The meeting opens with a workshop on Shared Media & Data Repositories, and What’s New in Scholarly Systems.
Elli Mylonas and Patrick Yott from Brown lead off the morning talking about Librarians, Academic Support and the Faculty: A dialogue towards planning a digital repository. They enact a conversation between a librarian, a technologist, and a faculty member about digital repositories. The conversation revolves around the tension between a static view of digital objects that allows preservation and access vs. a dynamic view of content that allows for development of the objects over time and reuse over time.
Jim DeRoest, from our very own UW, is talking about the Digital Well asset management system, and how it supports the Research Channel. Digital Well is metadata-centric – the storage is abstracted, which allows for use of different storage back ends. Research Channel has thousands of hours of video stored in the Well, with about 30k objects. The total number of objects in the Well is around 300k ranging from jpgs to high-def uncompressed video (1 hour is several terabytes of data). A good collection to look at is kexp.org – all of the content there is being driven from the Well. The next step is Research1, which will be announced at Internet2. It’s a YouTube-like interface that acts as a portal for research content.
There’s a bunch of discussion of what the funding models for this sort of repository are like. Jack Duwe suggests that one place we might look for business models for “forever” storage is the cemetery industry – what the call “perpetual care”.
Jim Kerkhoff and Peter Keane from the University of Texas at Austin are talking about DASe, their Digital Archive Service. It’s a PHP-based system. This came out of the need to digitize a slide archive in fine arts, containing about .5 million images used in multiple courses. They’ve built it to be flexible, to be able to adapt to changing needs as they emerge, like private collections, modules for custom interfaces, etc. They’re talking about using folders in Xythos as an ingest mechanism for DASe.

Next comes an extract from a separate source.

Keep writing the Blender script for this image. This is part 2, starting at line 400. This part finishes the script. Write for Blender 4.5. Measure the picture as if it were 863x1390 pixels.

There’s a question from another campus that’s losing customers to Google Images. Peter notes that it’s very important to remain agile and figure out how to be quickly responsive to needs and understand how to meet the needs.
Qing Dong is talking about Thalia at MIT, an enterprise image storage and management application. It’s designed to support both departmental and personal academic needs, part of a long-germ content management strategy. It’s built on AlFresco, using OpenLaszlo and Flash for the web interface. They’ve built a REST interface.
Tim Sigmon is describing U Virginia’s Academic Information Space, which has a goal to enable users to work with diital resources in an integrated environment. It’s a partnership with the Libraries. The core is the Digital Library (Fedora-based) and the Scholar’s Workbench (based on Sakai and a Fedora-based object repository).
Gary Worley from Va Tech (this must be the Virgina portion of the morning) is talking about how they support digital collections.